Supplied data ▸
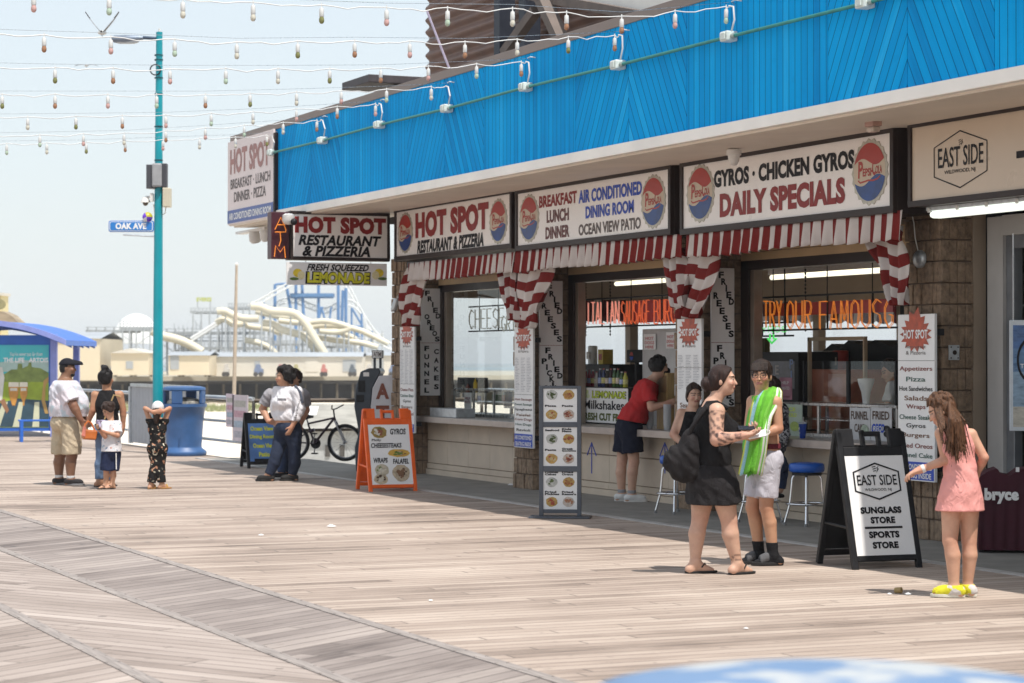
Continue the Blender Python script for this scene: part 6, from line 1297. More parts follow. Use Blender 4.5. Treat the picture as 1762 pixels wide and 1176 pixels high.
track(t, 300, [(425, 530), (455, 515), (480, 500), (510, 484), (540, 476)], m_trackw, .3); track(t, 302, [(452, 575), (462, 545), (480, 522), (505, 517), (535, 528), (560, 535), (585, 524), (605, 522), (622, 538), (632, 570), (640, 600)], m_trackw, .35); track(t, 304, [(590, 482), (605, 505), (622, 540), (642, 570), (662, 592), (690, 600)], m_trackw, .4)
track(t, 306, [(600, 600), (640, 585), (660, 578)], m_trackw, .3)
posts(m_cblue, t, 301, [(473, 490, 473, 610), (492, 488, 505, 560), (509, 478, 509, 610), (519, 478, 523, 560), (548, 476, 548, 600), (582, 478, 582, 610), (595, 496, 595, 610), (590, 500, 588, 560), (453, 517, 453, 560)], .22)
posts(m_cblue, t, 301, [(473, 490, 494, 488), (500, 512, 574, 512), (553, 530, 545, 565), (553, 530, 565, 570), (548, 530, 556, 530), (605, 530, 605, 615), (622, 540, 624, 615), (605, 562, 624, 562), (605, 585, 624, 560), (605, 530, 624, 562), (605, 562, 624, 590), (605, 590, 624, 562), (570, 528, 566, 560), (640, 570, 638, 600)], .14, 'brace')
b = MB(); farbox(b, 499, 573, 505, 511, 300.5, 3); b.build('platform', nmat('coaster_platform', (.10, .22, .42), .6), t)
def tower(label, pl, pr, pt, pth, pb, D, legs=4, mat=None):
    t = thing('slide_tower', label, 'slide tower', P((pl + pr) / 2, pb, D), 'slide towers on the pier'); b = MB(); farbox(b, pl, pr, pt + pth * .6, pt + pth, D, 5); b.build('deck', mat or m_gr, t); u = D / FPX
    b = MB(); farbox(b, pl, pr, pt, pt + 1, D, .1); b.cut(); farbox(b, pl, pr, pt + pth * .3, pt + pth * .3 + .7, D, .1); b.build('rail', m_lat, t)
    n = legs * 2
    for k in range(n): x = pl + (pr - pl) * (k + .3) / n; b = MB(); b.tube(fp(D, (x, pt), (x, pt + pth)), .06, 4); b.build('rail_post', m_lat, t)
    for dd in (0, 4.5): posts(m_lat, t, D + dd, [(pl + (pr - pl) * (.1 + .8 * k / (legs - 1)), pt + pth, pl + (pr - pl) * (.1 + .8 * k / (legs - 1)), pb) for k in range(legs)], .10, 'leg')
    posts(m_lat, t, D, [(pl + (pr - pl) * .1, pt + pth + (pb - pt - pth) * .1, pr - (pr - pl) * .1, pt + pth + (pb - pt - pth) * .6), (pr - (pr - pl) * .1, pt + pth + (pb - pt - pth) * .1, pl + (pr - pl) * .1, pt + pth + (pb - pt - pth) * .6)], .05, 'brace'); return t
tower('grey slide tower in front of the white dome', 205, 264, 552, 18, 640, 262, 5); tw = tower('tall grey slide tower with small yellow green lettering on top', 327, 380, 530, 9, 640, 258, 4); tower('grey slide tower with a round deck above the tall flag pole', 392, 434, 522, 10, 640, 262, 4); tower('pale square slide tower behind the lamp post', 270, 330, 577, 8, 645, 266, 5); tower('wide grey slide station at the middle of the rides', 335, 450, 590, 12, 645, 256, 8); tower('low lattice slide tower under the big slide', 455, 520, 586, 9, 645, 258, 6); tower('white lattice slide tower at the right of the rides', 530, 600, 590, 9, 645, 260, 6)
b = MB(); A = P(338, 519, 257.8); text(b, 'EVEREST'[:6], facing(A, 0), 0, 0, 26 * 257.8 / FPX, 7 * 257.8 / FPX, .05); b.build('lettering', nmat('letter_yellow_green', (.42, .45, .05), .6), tw)
posts(m_lat, tw, 258, [(340, 530, 340, 519), (362, 530, 362, 519)], .06, 'leg')
for (lab, pl, pr, y0, y1) in (('long grey elevated walkway left of the dome', 147, 236, 563, 573), ('long grey elevated walkway right of the lamp post', 283, 452, 566, 576), ('lower grey elevated walkway right of the lamp post', 283, 470, 581, 588)):
    t = thing('walkway', lab, 'walkway', P(pl, 640, 270), 'elevated walkways on the pier'); b = MB(); farbox(b, pl, pr, y0 + 5, y1, 264, 2.5); b.build('deck', m_gr, t)
    b = MB(); farbox(b, pl, pr, y0, y0 + 1, 264, .1); b.build('rail', m_gr, t)
    posts(m_gr, t, 264, [(x, y0, x, 640) for x in np.arange(pl + 4, pr, 15)], .10, 'post')
t = thing('stairway', 'long pale stairway slanting up to the slide towers', 'stairs', P(330, 600, 254))
posts(m_trackw, t, 254, [(328, 588, 384, 553), (328, 583, 384, 548), (384, 553, 405, 551)], .16, 'stringer'); posts(m_lat, t, 254, [(335 + 8 * k, 584 - 5 * k, 335 + 8 * k, 578 - 5 * k) for k in range(7)], .05, 'rail_post')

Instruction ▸
Copy out the whole listing exactly, and don't carry over any pictures.

Correct result ▸
Continue the Blender Python script for this scene: part 6, from line 1297. More parts follow. Use Blender 4.5. Treat the picture as 1762 pixels wide and 1176 pixels high.
track(t, 300, [(425, 530), (455, 515), (480, 500), (510, 484), (540, 476)], m_trackw, .3); track(t, 302, [(452, 575), (462, 545), (480, 522), (505, 517), (535, 528), (560, 535), (585, 524), (605, 522), (622, 538), (632, 570), (640, 600)], m_trackw, .35); track(t, 304, [(590, 482), (605, 505), (622, 540), (642, 570), (662, 592), (690, 600)], m_trackw, .4)
track(t, 306, [(600, 600), (640, 585), (660, 578)], m_trackw, .3)
posts(m_cblue, t, 301, [(473, 490, 473, 610), (492, 488, 505, 560), (509, 478, 509, 610), (519, 478, 523, 560), (548, 476, 548, 600), (582, 478, 582, 610), (595, 496, 595, 610), (590, 500, 588, 560), (453, 517, 453, 560)], .22)
posts(m_cblue, t, 301, [(473, 490, 494, 488), (500, 512, 574, 512), (553, 530, 545, 565), (553, 530, 565, 570), (548, 530, 556, 530), (605, 530, 605, 615), (622, 540, 624, 615), (605, 562, 624, 562), (605, 585, 624, 560), (605, 530, 624, 562), (605, 562, 624, 590), (605, 590, 624, 562), (570, 528, 566, 560), (640, 570, 638, 600)], .14, 'brace')
b = MB(); farbox(b, 499, 573, 505, 511, 300.5, 3); b.build('platform', nmat('coaster_platform', (.10, .22, .42), .6), t)
def tower(label, pl, pr, pt, pth, pb, D, legs=4, mat=None):
    t = thing('slide_tower', label, 'slide tower', P((pl + pr) / 2, pb, D), 'slide towers on the pier'); b = MB(); farbox(b, pl, pr, pt + pth * .6, pt + pth, D, 5); b.build('deck', mat or m_gr, t); u = D / FPX
    b = MB(); farbox(b, pl, pr, pt, pt + 1, D, .1); b.cut(); farbox(b, pl, pr, pt + pth * .3, pt + pth * .3 + .7, D, .1); b.build('rail', m_lat, t)
    n = legs * 2
    for k in range(n): x = pl + (pr - pl) * (k + .3) / n; b = MB(); b.tube(fp(D, (x, pt), (x, pt + pth)), .06, 4); b.build('rail_post', m_lat, t)
    for dd in (0, 4.5): posts(m_lat, t, D + dd, [(pl + (pr - pl) * (.1 + .8 * k / (legs - 1)), pt + pth, pl + (pr - pl) * (.1 + .8 * k / (legs - 1)), pb) for k in range(legs)], .10, 'leg')
    posts(m_lat, t, D, [(pl + (pr - pl) * .1, pt + pth + (pb - pt - pth) * .1, pr - (pr - pl) * .1, pt + pth + (pb - pt - pth) * .6), (pr - (pr - pl) * .1, pt + pth + (pb - pt - pth) * .1, pl + (pr - pl) * .1, pt + pth + (pb - pt - pth) * .6)], .05, 'brace'); return t
tower('grey slide tower in front of the white dome', 205, 264, 552, 18, 640, 262, 5); tw = tower('tall grey slide tower with small yellow green lettering on top', 327, 380, 530, 9, 640, 258, 4); tower('grey slide tower with a round deck above the tall flag pole', 392, 434, 522, 10, 640, 262, 4); tower('pale square slide tower behind the lamp post', 270, 330, 577, 8, 645, 266, 5); tower('wide grey slide station at the middle of the rides', 335, 450, 590, 12, 645, 256, 8); tower('low lattice slide tower under the big slide', 455, 520, 586, 9, 645, 258, 6); tower('white lattice slide tower at the right of the rides', 530, 600, 590, 9, 645, 260, 6)
b = MB(); A = P(338, 519, 257.8); text(b, 'EVEREST'[:6], facing(A, 0), 0, 0, 26 * 257.8 / FPX, 7 * 257.8 / FPX, .05); b.build('lettering', nmat('letter_yellow_green', (.42, .45, .05), .6), tw)
posts(m_lat, tw, 258, [(340, 530, 340, 519), (362, 530, 362, 519)], .06, 'leg')
for (lab, pl, pr, y0, y1) in (('long grey elevated walkway left of the dome', 147, 236, 563, 573), ('long grey elevated walkway right of the lamp post', 283, 452, 566, 576), ('lower grey elevated walkway right of the lamp post', 283, 470, 581, 588)):
    t = thing('walkway', lab, 'walkway', P(pl, 640, 270), 'elevated walkways on the pier'); b = MB(); farbox(b, pl, pr, y0 + 5, y1, 264, 2.5); b.build('deck', m_gr, t)
    b = MB(); farbox(b, pl, pr, y0, y0 + 1, 264, .1); b.build('rail', m_gr, t)
    posts(m_gr, t, 264, [(x, y0, x, 640) for x in np.arange(pl + 4, pr, 15)], .10, 'post')
t = thing('stairway', 'long pale stairway slanting up to the slide towers', 'stairs', P(330, 600, 254))
posts(m_trackw, t, 254, [(328, 588, 384, 553), (328, 583, 384, 548), (384, 553, 405, 551)], .16, 'stringer'); posts(m_lat, t, 254, [(335 + 8 * k, 584 - 5 * k, 335 + 8 * k, 578 - 5 * k) for k in range(7)], .05, 'rail_post')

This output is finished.